Let’s sort by the size of the residuals and print all the observations so you can manually find the most over-priced and most under-priced books.

* Sort the data by the size of the residuals and print;
proc sort data=textbooks_pred;
	by resid;
run;

proc print data=textbooks_pred;
run;

In this case, the most under-priced book sells for $146.75 at UCLA (actually less than the Amazon price), which is nearly $35 less than the model-predicted price of $182.

And the most over-priced book sells for $197 at UCLA, which is $39 higher than the model-predicted price of $158. You can see that this book sells for $66 more at UCLA than at Amazon, but the model expected some of that difference, just not all of it.

Making predictions

What about textbooks that aren’t in our original data set? Using our model to make predictions about new observations—so-called “out-of-sample” observations—is a powerful technique fundamental in machine learning.

For example, the OpenIntro book “Introductory Statistics with Randomization and Simulation” sells for $8.49 on Amazon. What would our model predict is the retail price at the UCLA bookstore?

img

SAS doesn’t have an easy way to do this automatically (unless you create a new observation or a new dataset), but it is very straightforward to plug a new \(x\) value into the estimated regression to get a predicted price. In this case:

\[\hat{y}_{ISRS_UCLA}= 0.929 + 1.199 (8.49) = $11.11\]

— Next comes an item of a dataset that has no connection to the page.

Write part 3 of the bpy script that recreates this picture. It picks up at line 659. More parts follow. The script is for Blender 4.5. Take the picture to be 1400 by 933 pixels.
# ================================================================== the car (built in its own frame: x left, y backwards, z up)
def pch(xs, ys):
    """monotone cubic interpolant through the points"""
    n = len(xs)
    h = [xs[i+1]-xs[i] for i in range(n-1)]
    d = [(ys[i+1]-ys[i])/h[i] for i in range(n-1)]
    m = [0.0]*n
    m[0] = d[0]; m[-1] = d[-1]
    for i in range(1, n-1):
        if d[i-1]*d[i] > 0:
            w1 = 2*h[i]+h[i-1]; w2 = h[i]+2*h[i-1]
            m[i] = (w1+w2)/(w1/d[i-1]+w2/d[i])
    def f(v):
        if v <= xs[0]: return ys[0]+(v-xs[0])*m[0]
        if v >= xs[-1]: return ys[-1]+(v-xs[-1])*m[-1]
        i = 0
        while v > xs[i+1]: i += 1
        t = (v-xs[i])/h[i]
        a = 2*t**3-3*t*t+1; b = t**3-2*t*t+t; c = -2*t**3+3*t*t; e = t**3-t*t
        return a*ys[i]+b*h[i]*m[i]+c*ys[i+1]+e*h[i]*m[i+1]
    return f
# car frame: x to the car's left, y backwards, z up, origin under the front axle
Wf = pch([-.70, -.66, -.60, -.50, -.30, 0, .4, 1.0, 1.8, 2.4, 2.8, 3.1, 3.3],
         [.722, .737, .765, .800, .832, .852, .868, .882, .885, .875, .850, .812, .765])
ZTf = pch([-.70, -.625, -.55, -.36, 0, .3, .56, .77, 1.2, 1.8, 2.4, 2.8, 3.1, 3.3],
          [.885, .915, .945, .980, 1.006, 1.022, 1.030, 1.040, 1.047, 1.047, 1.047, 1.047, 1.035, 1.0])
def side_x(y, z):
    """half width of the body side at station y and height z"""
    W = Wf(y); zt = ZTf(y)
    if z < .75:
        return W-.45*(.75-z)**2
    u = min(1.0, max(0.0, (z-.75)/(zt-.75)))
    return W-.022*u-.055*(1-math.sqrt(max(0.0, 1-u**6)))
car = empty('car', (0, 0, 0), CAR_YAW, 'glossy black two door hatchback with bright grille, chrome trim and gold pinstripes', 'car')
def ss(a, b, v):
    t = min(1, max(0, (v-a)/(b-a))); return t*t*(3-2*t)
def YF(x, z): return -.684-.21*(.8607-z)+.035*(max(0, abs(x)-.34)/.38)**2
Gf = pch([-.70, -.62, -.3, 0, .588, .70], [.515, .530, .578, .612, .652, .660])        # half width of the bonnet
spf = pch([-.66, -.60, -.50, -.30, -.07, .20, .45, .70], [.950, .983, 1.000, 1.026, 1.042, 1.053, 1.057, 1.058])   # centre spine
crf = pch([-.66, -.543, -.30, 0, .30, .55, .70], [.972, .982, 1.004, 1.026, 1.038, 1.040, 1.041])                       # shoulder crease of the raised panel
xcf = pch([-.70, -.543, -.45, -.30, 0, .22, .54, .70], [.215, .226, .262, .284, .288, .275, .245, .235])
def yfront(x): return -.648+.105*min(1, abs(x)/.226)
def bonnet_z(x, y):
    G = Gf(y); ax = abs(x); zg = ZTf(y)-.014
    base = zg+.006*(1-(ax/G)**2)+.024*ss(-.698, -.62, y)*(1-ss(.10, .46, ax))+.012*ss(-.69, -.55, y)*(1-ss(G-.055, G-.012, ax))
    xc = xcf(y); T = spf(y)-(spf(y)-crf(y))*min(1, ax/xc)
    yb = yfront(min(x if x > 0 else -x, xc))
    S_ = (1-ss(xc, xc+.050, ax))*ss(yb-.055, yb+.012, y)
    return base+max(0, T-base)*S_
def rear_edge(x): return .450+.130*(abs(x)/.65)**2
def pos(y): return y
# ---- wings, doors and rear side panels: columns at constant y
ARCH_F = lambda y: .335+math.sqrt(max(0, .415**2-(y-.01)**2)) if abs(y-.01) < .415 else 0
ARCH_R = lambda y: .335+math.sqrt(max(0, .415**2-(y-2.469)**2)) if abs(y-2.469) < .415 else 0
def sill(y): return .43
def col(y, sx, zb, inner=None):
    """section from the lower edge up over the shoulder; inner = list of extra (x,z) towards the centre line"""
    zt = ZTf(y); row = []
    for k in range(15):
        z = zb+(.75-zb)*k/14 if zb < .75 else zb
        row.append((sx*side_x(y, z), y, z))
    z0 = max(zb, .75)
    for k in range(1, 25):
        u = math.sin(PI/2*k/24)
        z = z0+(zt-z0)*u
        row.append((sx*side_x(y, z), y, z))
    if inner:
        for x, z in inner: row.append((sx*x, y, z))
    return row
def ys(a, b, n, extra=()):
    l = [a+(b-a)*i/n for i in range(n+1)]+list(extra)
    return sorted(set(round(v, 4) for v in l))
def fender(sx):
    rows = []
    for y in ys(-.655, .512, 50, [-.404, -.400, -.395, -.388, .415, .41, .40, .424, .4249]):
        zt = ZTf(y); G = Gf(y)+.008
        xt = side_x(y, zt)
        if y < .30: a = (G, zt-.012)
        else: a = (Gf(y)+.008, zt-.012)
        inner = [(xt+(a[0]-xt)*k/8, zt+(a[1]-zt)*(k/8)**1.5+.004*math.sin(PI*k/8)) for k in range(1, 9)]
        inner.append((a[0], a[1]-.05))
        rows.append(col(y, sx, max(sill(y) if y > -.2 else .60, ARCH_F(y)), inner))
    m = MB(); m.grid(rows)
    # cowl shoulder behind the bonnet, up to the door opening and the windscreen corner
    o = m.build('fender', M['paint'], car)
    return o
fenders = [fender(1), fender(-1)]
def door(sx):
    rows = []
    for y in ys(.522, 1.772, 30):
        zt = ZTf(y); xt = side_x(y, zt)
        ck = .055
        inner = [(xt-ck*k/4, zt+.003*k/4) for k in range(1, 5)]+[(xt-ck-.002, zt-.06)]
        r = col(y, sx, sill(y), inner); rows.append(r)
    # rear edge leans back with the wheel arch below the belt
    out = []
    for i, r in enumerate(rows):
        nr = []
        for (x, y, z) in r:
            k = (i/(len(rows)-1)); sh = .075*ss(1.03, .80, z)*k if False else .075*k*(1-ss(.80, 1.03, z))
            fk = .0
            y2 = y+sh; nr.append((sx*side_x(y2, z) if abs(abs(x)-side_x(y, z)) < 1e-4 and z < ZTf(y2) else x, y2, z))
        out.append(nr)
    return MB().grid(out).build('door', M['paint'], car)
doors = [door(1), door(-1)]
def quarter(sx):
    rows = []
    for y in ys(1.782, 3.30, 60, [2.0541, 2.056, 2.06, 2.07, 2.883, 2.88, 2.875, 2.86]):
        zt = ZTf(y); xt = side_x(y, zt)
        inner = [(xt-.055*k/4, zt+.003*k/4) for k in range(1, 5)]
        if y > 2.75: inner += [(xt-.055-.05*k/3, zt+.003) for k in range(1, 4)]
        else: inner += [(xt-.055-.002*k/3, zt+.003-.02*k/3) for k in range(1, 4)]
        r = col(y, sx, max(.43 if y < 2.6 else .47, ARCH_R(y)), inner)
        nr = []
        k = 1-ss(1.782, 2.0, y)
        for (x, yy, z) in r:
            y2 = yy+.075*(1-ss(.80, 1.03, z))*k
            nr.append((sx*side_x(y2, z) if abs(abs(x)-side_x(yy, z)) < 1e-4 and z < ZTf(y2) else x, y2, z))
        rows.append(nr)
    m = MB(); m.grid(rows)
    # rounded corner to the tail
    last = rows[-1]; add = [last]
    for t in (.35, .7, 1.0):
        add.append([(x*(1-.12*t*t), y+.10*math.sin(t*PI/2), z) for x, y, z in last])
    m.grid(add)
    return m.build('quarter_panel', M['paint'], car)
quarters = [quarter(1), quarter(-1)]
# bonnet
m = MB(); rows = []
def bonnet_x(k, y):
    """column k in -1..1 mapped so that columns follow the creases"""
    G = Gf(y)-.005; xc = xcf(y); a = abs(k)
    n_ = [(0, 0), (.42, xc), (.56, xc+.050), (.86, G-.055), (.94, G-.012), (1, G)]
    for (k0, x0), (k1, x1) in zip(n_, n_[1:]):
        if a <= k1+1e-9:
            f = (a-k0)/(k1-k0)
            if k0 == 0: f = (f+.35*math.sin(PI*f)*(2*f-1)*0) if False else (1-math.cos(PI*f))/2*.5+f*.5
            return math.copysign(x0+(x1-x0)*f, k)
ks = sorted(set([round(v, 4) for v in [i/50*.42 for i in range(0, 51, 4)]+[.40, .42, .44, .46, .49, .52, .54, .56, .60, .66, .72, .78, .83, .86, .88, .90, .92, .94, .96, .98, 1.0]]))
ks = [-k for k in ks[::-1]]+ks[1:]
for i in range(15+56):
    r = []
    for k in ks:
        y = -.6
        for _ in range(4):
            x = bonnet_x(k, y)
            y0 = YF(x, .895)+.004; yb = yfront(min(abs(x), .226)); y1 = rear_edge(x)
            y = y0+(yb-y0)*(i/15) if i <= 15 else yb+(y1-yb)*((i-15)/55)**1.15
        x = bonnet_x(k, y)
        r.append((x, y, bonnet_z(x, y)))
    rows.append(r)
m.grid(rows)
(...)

The model returns that the expected price at the UCLA bookstore is $11.11. We don’t actually know what it sells for at UCLA, but at Smith College it is selling for $11.40, a slightly steeper markup.

Summary

In this tutorial, we treated regression as a descriptive statistical technique—thus explaining our focus on the coefficients. In a later tutorial, you will learn about inference for regression. In that application, there is a whole host of other information in the PROC REG output about your regression model that you’ll want to inspect.

You have successfully completed this tutorial.